Google loses appeal in AT HOME BONDHOLDERS' case; CAFC observes: Silence is not a genus.
Google lost its appeal of adverse IPR decisions at the CAFC
Google LLC (“Google”) appeals from two final written
decisions of the United States Patent and Trademark
Office Patent Trial and Appeal Board (“the Board”) resulting
from four inter partes review (“IPR”) proceedings
concluding that claims 49–53, 55–59, 61–67, and 69–73 of
U.S. Patent 6,286,045 (“’045 patent”) and claims 1–3, 5–7,
9, 11–20, 22, 24–31, 34–39, 41–47, and 49 of U.S. Patent
6,014,698 (“’698 patent”) are not unpatentable as obvious.
See Google Inc. v. At Home Bondholders’ Liquidating Tr.,
Nos. IPR2015-00657, IPR2015-00660, 2016 WL 5104863,
slip op. at 61 (P.T.A.B. Aug. 10, 2016) (“’045 Decision”);
Google Inc. v. At Home Bondholders’ Liquidating Tr., Nos.
IPR2015-00662, IPR2015-00666, 2016 WL 8969204, at
*24 (P.T.A.B. Aug. 10, 2016) (“’698 Decision”). Because
the Board did not err in its decisions, we affirm.
GARLAND STEPHENS of Weil represented the successful appellee.
Of relevance:
We first address the disclosure of Angles, which is key
to this appeal. Google argues that the Board erred in
determining that Angles did not disclose a non-blockable
request by failing to assess it from the perspective of a
person of ordinary skill in the art. As support for its
position, Google contends that requests for CGI scripts
are non-blockable by default. And because Angles uses a
standard web server, a person of ordinary skill in the art
would have had no reason to consider that Angles referred
to anything other than standard CGI requests, which are
“typically” non-blockable. Appellant’s Br. 31.
(...)
At Home responds that substantial evidence supports
the Board’s finding that Angles does not disclose a nonblockable
request. Specifically, At Home argues that the
Board found persuasive the 1996 textbook, the 1995 W3C
publication, and Dr. Almeroth’s testimony, all of which
confirm that requests to CGI scripts can be blockable, and
are therefore not necessarily non-blockable. Based on this
evidence, At Home contends that the Board correctly
determined that Angles was at best inconclusive, and a
person of ordinary skill in the art would not have automatically
assumed that the mere mention of a CGI request
would also be a disclosure of a non-blockable
request.
We agree with At Home that the Board’s determination
that a person of ordinary skill would not have understood
Angles to disclose a non-blockable request was
supported by substantial evidence. The Board found
persuasive the 1996 textbook and 1995 W3C publication,
which disclosed CGI requests that were blockable. See
’045 Decision, slip op. at 23–25. The Board also credited
Dr. Almeroth’s testimony, which stated that the 1996
textbook and 1995 W3C publication represent how a
person of ordinary skill would have understood CGI
requests. See id. Based on that evidence, the Board
found that a person of ordinary skill would not assume
that Angles disclosed a non-blockable request. See id.

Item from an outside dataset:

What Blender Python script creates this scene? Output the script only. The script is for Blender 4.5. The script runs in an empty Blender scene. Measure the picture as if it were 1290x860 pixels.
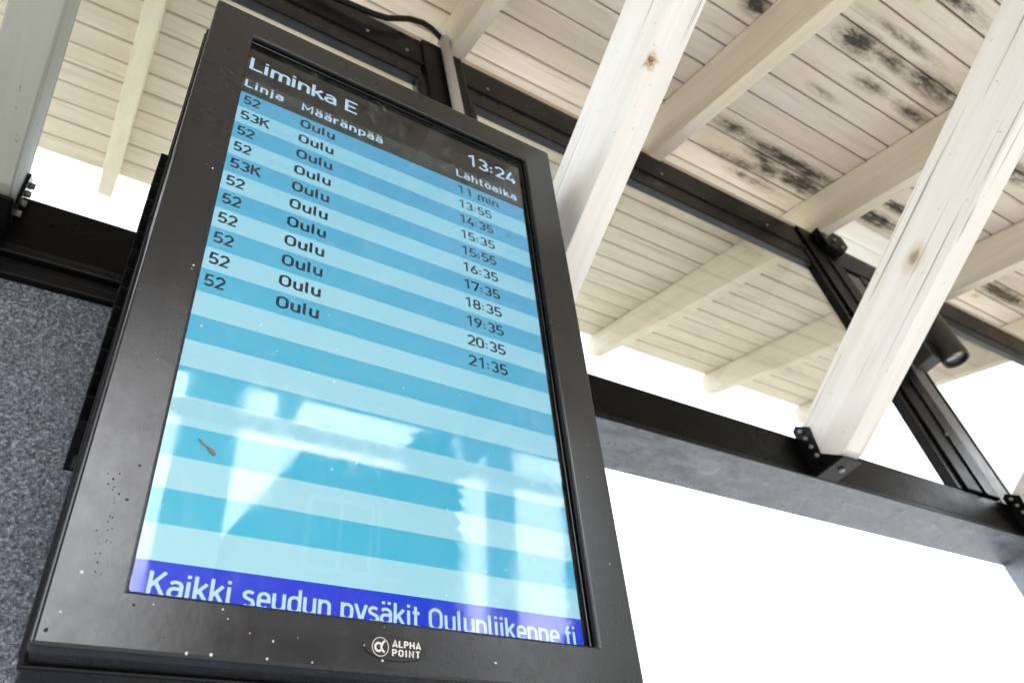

Without more, such as specifics regarding the advertisement
request’s functionality or syntax, the Board found
Angles “inconclusive.” Id. at 21–23.
We see no error in the Board’s analysis of the cited
references or its decision to credit Dr. Almeroth’s testimony.
We therefore conclude that the Board’s finding that
Angles does not disclose the non-blockable limitation was
supported by substantial evidence.
At this point, the opinion has some interesting writing:
At oral argument, Google characterized a “request” as
a genus consisting of two species: blockable requests and
non-blockable requests. See Oral Argument at 3:31–4:17,
Google LLC v. At Home Bondholders’ Liquidating Tr.,
Nos. 16-2727, 16-2729 (Fed. Cir. Jan. 8, 2018),
http://oralarguments.cafc.uscourts.gov/default.aspx?fl=20
16-2727.mp3. According to Google, because Angles discloses
a CGI request, which can only be blockable or nonblockable,
Angles must disclose a non-blockable request
by virtue of disclosing a generic CGI request. See id.
That argument, while a good try, ultimately misses the
mark. The genus-species analysis is not applicable here.
Silence is not a genus. The issue here is whether there is
any disclosure of a non-blockable request at all. As discussed
above, the Board properly determined that there
was not. See ’045 Decision, slip op. at 20–30.